[libre-riscv-dev] [isa-dev] Re: FP transcendentals (trigonometry, root/exp/log) proposal

Mitchalsup mitchalsup at aol.com
Thu Jan 16 21:30:30 GMT 2020



Mitch AlsupMitchAlsup at aol.com

-----Original Message-----
From: Jacob Lifshay <programmerjake at gmail.com>
To: Mitchalsup <mitchalsup at aol.com>
Cc: Libre-RISCV General Development <libre-riscv-dev at lists.libre-riscv.org>
Sent: Thu, Jan 16, 2020 3:13 pm
Subject: Re: [libre-riscv-dev] [isa-dev] Re: FP transcendentals (trigonometry, root/exp/log) proposal

On Thu, Jan 16, 2020, 09:53 Mitchalsup <mitchalsup at aol.com> wrote:


Newton Raphson is basically useless for functions like sin or cos, since you have to compute the inverse function (asin or acos) to a higher accuracy which takes even more work than just computing the function to enough accuracy in the first place.
You have to compute the derivative of SIN() and COS() which just happen to be COS() and -SIN(). But I am not doing this with NR..

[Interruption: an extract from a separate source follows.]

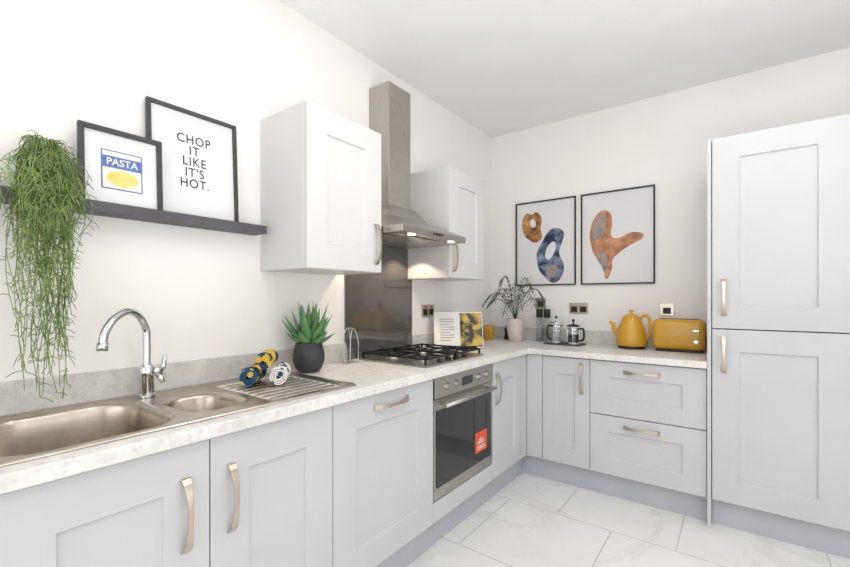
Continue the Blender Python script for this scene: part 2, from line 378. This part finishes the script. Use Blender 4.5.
# ---------------------------------------------------------------- sink
sk=thing('kitchen_sink','stainless steel one and a half bowl sink with drainer','sink',(0,0,0))
def rr_sdf(x,y,x0,x1,y0,y1,r):
    cx,cy=(x0+x1)/2,(y0+y1)/2; qx=abs(x-cx)-(x1-x0)/2+r; qy=abs(y-cy)-(y1-y0)/2+r
    return math.hypot(max(qx,0),max(qy,0))+min(max(qx,qy),0)-r
def sm(a,b,t): t=max(0,min(1,(t-a)/(b-a))); return t*t*(3-2*t)
bx0,bx1,by0,by1=.045,.548,-3.28,-2.19
NX,NY=127,273
bm=bmesh.new(); g=[]
for i in range(NX):
    row=[]
    for j in range(NY):
        x=bx0+(bx1-bx0)*i/(NX-1); y=by0+(by1-by0)*j/(NY-1); z=.918
        e=rr_sdf(x,y,bx0,bx1,by0,by1,.03)
        z-=.006*sm(-.004,.0,e)
        d3=rr_sdf(x,y,.062,.531,by0+.02,by1-.02,.05); z-=.004*sm(0,-.012,d3)
        a=rr_sdf(x,y,.088,.512,-3.225,-2.835,.12); z-=.006*sm(.012,0,a); z-=.150*sm(0,-.03,a)+.012*sm(-.03,-.16,a)
        b=rr_sdf(x,y,.205,.46,-2.785,-2.60,.07); z-=.006*sm(.012,0,b); z-=.085*sm(0,-.025,b)+.008*sm(-.02,-.09,b)
        dd=rr_sdf(x,y,.10,.505,-2.555,-2.225,.03); z-=.005*sm(0,-.01,dd)
        if dd<-.012: z+=.0065*max(0,math.sin((x-.10)/.405*math.pi*2*9))*sm(-.012,-.03,dd)
        row.append(bm.verts.new((x,y,z)))
    g.append(row)
for i in range(NX-1):
    for j in range(NY-1): bm.faces.new((g[i][j],g[i+1][j],g[i+1][j+1],g[i][j+1]))
make('basin',bm,mSink,parent=sk,smooth=True)
for (x,y,z) in ((.30,-3.03,.748),(.332,-2.692,.817)):
    mlathe('drain',[(0,0),(.035,0),(.035,.004),(.028,.002),(0,.002)],mChrome,n=28,parent=sk,loc=(x,y,z))

# tap
tp=thing('mixer_tap','chrome swan neck mixer tap behind the sink bowls','tap',(.105,-2.785,.9155))
mlathe('base',[(0,0),(.027,0),(.027,.008),(.023,.012),(.023,.07),(.025,.075),(.025,.10),(.018,.112),(0,.114)],mChrome,parent=tp)
ex,ey=.115,-.155
path=[(0,0,.10),(0,0,.2),(.002,-.004,.24),(.02,-.03,.283),(.055,-.075,.303),(.092,-.125,.28),(ex,ey,.24),(ex+.004,ey-.006,.205)]
bm=bmesh.new(); tube(bm,catmull(path,6),.0125,14); tube(bm,[(ex+.004,ey-.006,.21),(ex+.006,ey-.009,.185)],.0155,14); make('spout',bm,mChrome,parent=tp,smooth=True)
bm=bmesh.new(); tube(bm,[(0,.015,.085),(0,.045,.085)],.019,16); tube(bm,[(0,.037,.08),(.004,.052,.10),(.01,.055,.14)],[.012,.010,.007],10); tube(bm,[(0,.037,.075),(.02,.045,.045)],[.012,.008],10); make('lever',bm,mChrome,parent=tp,smooth=True)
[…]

I was thinking that to use NR to compute cos(x) = y, you'd construct the function:f(y) = acos(y) - xand solve it for zero using NR:
y[n+1] = y[n] - f(y[n]) / f'(y[n])

f'(y) = -1 / sqrt(1 - y^2)
y[n+1] = y[n] - (acos(y[n]) - x) / (-1 / sqrt(1 - y[n]^2))
and similarly for sin(x) = y
obviously, computing acos takes about as much work as computing cos in the first place, making NR basically useless for computing cos (it also probably has other issues too, such as |y[n]| > 1 for some n).
Given that x[n] is a decent representation for the required result, one only needs the slope of  f(x)/f'(x) in order to improve the accuracy, this dramatically streamlines the iteration.
If x[n+1] is not a decent representation, all bets are off.

Newton Raphson is useful for square-roots because computing the inverse function (and its derivative) to high accuracy is easy (just multiplication and addition).